The Investment U E-Letter: Issue # 397
Thursday, December 23, 2004

Everything You Learned About Investing Is Wrong
By Dr. Steve Sjuggerud, President, Investment U

“Alas, the [old "normal"] theory is elegant but flawed, as anyone who lived through the booms and busts of the 1990s can now see.” Benoit Mandelbrot

The 20th century was an off-the-charts calamitous era in stock markets…

“Or perhaps our assumptions were wrong…” says Benoit Mandelbrot, who invented an entire field of mathematics.

Mandelbrot says the entire field of investment analysis is “founded on a few shaky myths.” Basically, everything you’ve learned about investments is completely wrong, as it’s been built on faulty assumptions.

Mandelbrot’s findings are scandalous He rakes Wall Street with this idea from his new book, The (Mis)Behavior of Markets. Specifically, Mandelbrot says that the accepted wisdom substantially underestimates the potential for loss. In plain English, financial markets don’t follow a “normal” pattern.

A few examples…

  • If the market followed a “normal” pattern based on statistics over the last century, “there should be 58 days when the Dow moved more than 3.4%.” Instead, Mandelbrot found “there were 1,001.”
  • Similarly, the “normal” assumption of Wall Street suggests “six days of index swings beyond 4.5%; in fact there were 366…”
  • More from Mandelbrot: “Index swings of more than 7% should come once every 300,000 years; in fact the 20th century saw 48 such days.”

So Wall Street’s basic assumption, that everything should fit as “normal,” is wrong. Where to from here? Let’s take a look…

Two Findings That Rock the Establishment

“Normal” is what the academics want. It’s what all the work they’ve done is based on.

For example, the “normal” assumption by academics is that “yesterday’s price change does not influence today…’s each price change is independent from the last.”

Another theory based on “normal” is the efficient market theory that markets won’t boom or bust because markets are efficient they are correctly priced at basically every moment.

Hogwash, says Mandelbrot.

The accepted wisdom says that prices move randomly.

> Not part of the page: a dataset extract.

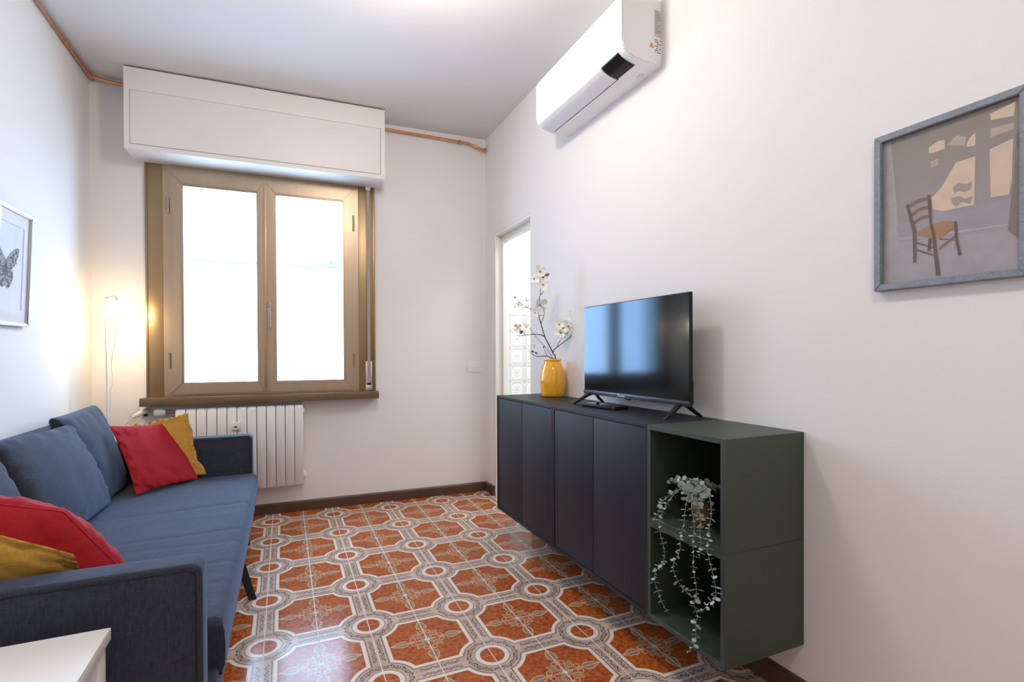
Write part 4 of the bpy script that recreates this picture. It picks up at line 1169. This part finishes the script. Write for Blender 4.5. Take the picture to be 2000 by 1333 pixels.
sb_('backrest', -2.694, -2.585, -2.416, -.394, .17, .790, bev=.025)
# folding metal underframe with slanted legs
for yy in (-.60, -1.20, -2.20): sb_('underframe_bar', -2.6, -1.80, yy-.015, yy+.015, .142, .166, 'black_metal', .002, 1)
def leg(xt, yt, xb, yb):
    bm = bmesh.new()
    a = Vector((xt+2.2, yt+1.4, .166)); b = Vector((xb+2.2, yb+1.4, .0))
    for (p, w_) in ((a, .016), (b, .012)): pass
    v0 = [bm.verts.new(a+Vector((dx*.020, dy*.007, 0))) for dx, dy in ((-1, -1), (1, -1), (1, 1), (-1, 1))]
    v1 = [bm.verts.new(b+Vector((dx*.016, dy*.006, 0))) for dx, dy in ((-1, -1), (1, -1), (1, 1), (-1, 1))]
    for i in range(4): bm.faces.new((v0[i], v0[(i+1)%4], v1[(i+1)%4], v1[i]))
    bm.faces.new(v0); bm.faces.new(v1)
    fin('leg', bm, 'black_metal', sf)
leg(-1.775, -1.175, -1.705, -1.305)
leg(-1.80, -.60, -1.775, -.55); leg(-2.55, -.60, -2.60, -.50); leg(-1.80, -2.20, -1.775, -2.30); leg(-2.55, -2.20, -2.60, -2.30)

def cushion(name, c00, c10, c11, c01, thick, m, parent=None, label=None, cat=None, n=36, bow=.06, flange=0.0, seed=0, power=.42, wr=.006, back=0.5, curl=None, group=None, seam=None, sag=0.0):
    """soft cushion through four corner points (bottom-left, bottom-right, top-right, top-left)"""
    A, B, Cc, D = (Vector(p) for p in (c00, c10, c11, c01))
    ctr = (A+B+Cc+D)/4
    nrm = ((B-A).cross(D-A)+(Cc-B).cross(Cc-D)).normalized()
    def pos(u, v):
        bu = bow*(1-(2*v-1)**2); bv = bow*(1-(2*u-1)**2)
        uu = .5+(u-.5)*(1-bu); vv = .5+(v-.5)*(1-bv)
        return (A*(1-uu)+B*uu)*(1-vv)+(D*(1-uu)+Cc*uu)*vv-ctr
    def thk(u, v):
        fu = (u-flange)/(1-2*flange) if flange else u
        fv = (v-flange)/(1-2*flange) if flange else v
        if fu <= 0 or fu >= 1 or fv <= 0 or fv >= 1: return .0015
        s = (sin(pi*fu)*sin(pi*fv))
        return .0015+thick*max(0, s)**power
    bm = bmesh.new(); grid = []
    for side in (1, -1):
        g = []
        for i in range(n+1):
            row = []
            for j in range(n+1):
                u, v = i/n, j/n
                u_ = .5-.5*cos(pi*u) if not flange else u
                v_ = .5-.5*cos(pi*v) if not flange else v
                p = pos(u_, v_); h = thk(u_, v_)
                ss = Vector((u_*3+seed, v_*3, side*2.0))
                edge = min(u_, 1-u_, v_, 1-v_)
                wrk = wr*(noise.noise(ss*1.6)+.5*noise.noise(ss*4.2))*(min(1, h/(thick*.5+1e-6)))
                # gathered folds that run in from the seam
                fold = 0
                if edge < .22 and edge > 0:
                    run = u_ if min(v_, 1-v_) < min(u_, 1-u_) else v_
                    fold = wr*.9*sin(run*34+seed*3+4*noise.noise(ss*2))*(1-edge/.22)*min(1, edge/.04)
                off = (h*(.5 if side > 0 else .5))*side*(2*(back if side < 0 else 1-back))
                q = p+nrm*(off+side*(wrk+fold)*.8)
                if flange and h < .002:
                    q += nrm*.022*noise.noise(Vector((u_*5+seed, v_*5, 1)))
                    if curl:
                        q += Vector(curl)*max(0, (u_-.8)/.2)*max(0, (.3-v_)/.3)
                if sag: q.z -= sag*(1-(2*u_-1)**2)*v_
                row.append(q)
            g.append(row)
        grid.append(g)
    vt = [[bm.verts.new(q) for q in row] for row in grid[0]]
    vb = [[(vt[i][j] if i in (0, n) or j in (0, n) else bm.verts.new(grid[1][i][j])) for j in range(n+1)] for i in range(n+1)]
    for i in range(n):
        for j in range(n):
            bm.faces.new((vt[i][j], vt[i+1][j], vt[i+1][j+1], vt[i][j+1]))
            bm.faces.new((vb[i][j], vb[i][j+1], vb[i+1][j+1], vb[i+1][j]))
    o = fin(name, bm, m, parent, smooth=True)
    if parent is not None: o.location = ctr-Vector(parent.location)
    else: o.location = ctr
    if seam:
        bm = bmesh.new()
        P = [pos(0 if False else (.5-.5*cos(pi*k/40)), 0) for k in range(41)]+[pos(1, .5-.5*cos(pi*k/40)) for k in range(1, 41)]+[pos(1-(.5-.5*cos(pi*k/40)), 1) for k in range(1, 41)]+[pos(0, 1-(.5-.5*cos(pi*k/40))) for k in range(1, 40)]
        P = [p*1.002 for p in P]+[P[0]*1.002]
        if sag:
            pass
        addtube(bm, P, .0018, 5, False)
        fin('piping', bm, seam, o, smooth=True)
    if label: tag(o, label, cat, group)
    return o
# three loose back cushions
cushion('back_cushion', (-2.42, -.87, .405), (-2.42, -.41, .405), (-2.560, -.385, .865), (-2.575, -.90, .850), .170, 'sofa', label='far blue-grey back cushion of the sofa, nearest to the window', cat='cushion', group='blue-grey back cushions on the sofa', bow=.03, seed=1, power=.25, wr=.006)
cushion('back_cushion', (-2.37, -1.52, .405), (-2.37, -.86, .405), (-2.545, -.82, .800), (-2.550, -1.54, .825), .150, 'sofa', label='middle blue-grey back cushion behind the open stretch of seat', cat='cushion', group='blue-grey back cushions on the sofa', bow=.03, seed=5, power=.25, wr=.006)
cushion('back_cushion', (-2.40, -2.24, .405), (-2.39, -1.56, .405), (-2.56, -1.55, .850), (-2.57, -2.26, .850), .150, 'sofa', label='near blue-grey back cushion at the left edge of the photo', cat='cushion', group='blue-grey back cushions on the sofa', bow=.03, seed=9, power=.25, wr=.006)
# scatter cushions
cushion('scatter_cushion', (-2.36, -.475, .41), (-2.02, -.435, .415), (-2.095, -.412, .800), (-2.40, -.412, .735), .075, 'yellow', label='mustard cushion with flanged edge behind the far red cushion', cat='cushion', group='mustard scatter cushions', flange=.10, bow=.03, seed=4, power=.5, wr=.008, curl=(.03, -.03, .01))
cushion('scatter_cushion', (-2.285, -.745, .412), (-2.035, -.475, .412), (-2.175, -.345, .745), (-2.425, -.625, .770), .125, 'red', label='red cushion standing at the window end of the sofa', cat='cushion', group='red scatter cushions', bow=.075, seed=2, power=.5, wr=.014)
cushion('scatter_cushion', (-2.34, -2.05, .415), (-1.955, -2.10, .43), (-2.13, -2.16, .715), (-2.50, -2.20, .83), .19, 'red', label='red cushion leaning at the near arm of the sofa', cat='cushion', group='red scatter cushions', bow=.0, seed=7, power=.42, wr=.010, seam='red')
cushion('scatter_cushion', (-2.36, -2.27, .45), (-2.02, -2.25, .47), (-2.035, -2.395, .668), (-2.40, -2.405, .865), .085, 'yellow', label='mustard cushion with flanged edge slumped over the near sofa arm', cat='cushion', group='mustard scatter cushions', flange=.10, bow=.03, seed=12, power=.5, wr=.010)

# ------------------------------------------------------------------ corner lamp behind the sofa
lp = thing('floor_lamp', 'lit white floor lamp with a small glass shade in the corner behind the sofa', 'lamp', (-2.548, -.2, 0))
lathe('base', [(.001, 0), (.085, 0), (.085, .012), (.078, .018), (.012, .020), (.001, .020)], (0, 0, 0), 'white_plastic', lp, 32)
tube('pole', [(0, 0, .018), (0, 0, 1.0), (0, 0, 1.46), (.008, 0, 1.49), (.03, 0, 1.505), (.053, 0, 1.50)], .0060, 'white_plastic', lp, 12)
bm = bmesh.new(); addlathe(bm, [(.006, 0), (.014, -.004), (.015, -.03), (.012, -.034)], (.053, 0, 1.505), 20); fin('socket', bm, 'white_plastic', lp, auto=40)
bm = bmesh.new(); bmesh.ops.create_uvsphere(bm, u_segments=20, v_segments=14, radius=.020, matrix=Matrix.Translation((.053, 0, 1.445)))
fin('bulb', bm, 'bulb', lp, smooth=True)
bm = bmesh.new()
addlathe(bm, [(.030, 1.480), (.046, 1.46), (.058, 1.42), (.062, 1.375), (.0605, 1.375), (.0565, 1.42), (.0445, 1.458), (.0285, 1.478)], (.053, 0, 0), 32)
fin('shade', bm, 'lamp_glass', lp, smooth=True)
tube('cord', [(.053, -.012, 1.47), (.055, -.02, 1.30), (.030, -.014, 1.13), (.026, -.012, 1.07), (.034, -.012, 1.0), (.020, -.012, .93), (.022, -.012, .87), (.016, -.01, .80), (.012, -.008, .4), (.01, -.01, .03)], .0022, 'white_plastic', lp, 6)
# plug adapter below the sill corner
pa = wall_thing('plug_adapter', 'white plug adapter with cord under the left end of the window sill', 'plug', -2.428, 0, .765)
bm = bmesh.new(); addbox(bm, -.012, .040, -.008, 0, -.026, .030, .003); fin('socket_plate', bm, 'white_plastic', pa, auto=40)
bm = bmesh.new()
addtube(bm, [(.026, -.010, .016), (.010, -.045, .008), (-.018, -.058, -.008), (-.040, -.055, -.022)], lambda q: .019-.010*q*q, 14)
fin('plug', bm, 'white_plastic', pa, auto=60)
bm = bmesh.new(); addbox(bm, .008, .030, -.022, -.007, -.020, -.006, .002); fin('clip', bm, 'black_plastic', pa, auto=40)
tube('cord', [(-.038, -.055, -.021), (-.060, -.060, -.045), (-.085, -.055, -.075), (-.105, -.05, -.13), (-.11, -.05, -.25)], .0032, 'white_plastic', pa, 8)

# ------------------------------------------------------------------ white side table in the foreground
TX, TY, TZ = -1.917, -2.566, .55
tb = thing('side_table', 'white side table in front of the near sofa arm', 'table', (TX-.275, TY-.275, 0))
h = .275
def tbx(name, x0, x1, y0, y1, z0, z1, bev=.002): return box(name, x0, x1, y0, y1, z0, z1, 'white_lacq', tb, bev)
tbx('table_top', -h, h, -h, h, TZ-.026, TZ, .0015)
for sx in (-1, 1):
    for sy in (-1, 1):
        a0, a1 = (h-.045, h-.008) if sx > 0 else (-h+.008, -h+.045)
        b0, b1 = (h-.045, h-.008) if sy > 0 else (-h+.008, -h+.045)
        tbx('leg', a0, a1, b0, b1, 0, TZ-.026)
for sx in (-1, 1):
    a = sx*(h-.022); tbx('apron', a-.008, a+.008, -h+.045, h-.045, TZ-.115, TZ-.026, .001)
    a = sx*(h-.022); 
    tbx('apron', -h+.045, h-.045, a-.008, a+.008, TZ-.115, TZ-.026, .001)
tbx('lower_shelf', -h+.02, h-.02, -h+.047, h-.047, .10, .118, .001)

# ------------------------------------------------------------------ ceiling lamp out of the frame
cl = thing('ceiling_lamp', 'small white pendant lamp hanging from the ceiling above the room', 'lamp', (-1.10, -1.95, HT))
lathe('canopy', [(.001, -.001), (.05, -.001), (.045, -.025), (.001, -.028)], (0, 0, 0), 'white_plastic', cl, 24)
tube('cord', [(0, 0, -.027), (0, 0, -.06)], .003, 'white_plastic', cl, 8)
lathe('socket', [(.001, -.055), (.018, -.056), (.018, -.070), (.001, -.071)], (0, 0, 0), 'white_plastic', cl, 20)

Mandelbrot says price changes are not random… “Today, in fact, does influence tomorrow…”

“If prices take a big leap up or down now, there is a measurably greater likelihood that they will move just as violently the next day… Whatever the explanation, we can confirm the phenomenon exists – and it contradicts the [normal] model.”

What We Need to Know

Early on in the book (page 20), Mandelbrot lets us in on what we need to know about how markets differ from popular perception:

  • MARKETS ARE RISKY. Much riskier than most imagine
  • TROUBLE RUNS IN STREAKS. Contrary to the accepted wisdom that stocks move randomly, big moves are often followed by big moves.
  • MARKETS HAVE A PERSONALITY. Markets are driven by the actions of people, not by fundamentals, wars, etc.
  • MARKETS MISLEAD. Investors love to find patterns and statistical mirages where none exist.

You might find Mandelbrot’s book a bit technical, or you might find these points a bit obvious from your own experience. But this 80-year-old founder of fractal geometry really sticks it to Wall Street in this book. I love it.

We’ll all be winners from his efforts, as his influence will likely cause Wall Street to better estimate the risk you take whenever you buy a stock or shuffle your portfolio.

If you’re interested in these things, read Mandelbrot’s book, The (Mis)Behavior of Markets. If you’re not so interested, at least realize that the financial establishment has made a big mistake in estimating the risk in your portfolio

You can lose more money than Wall Street previously thought or wanted to admit.

Thank you, Benoit Mandelbrot, for sticking it to the establishment. We’ll all be better off for your efforts.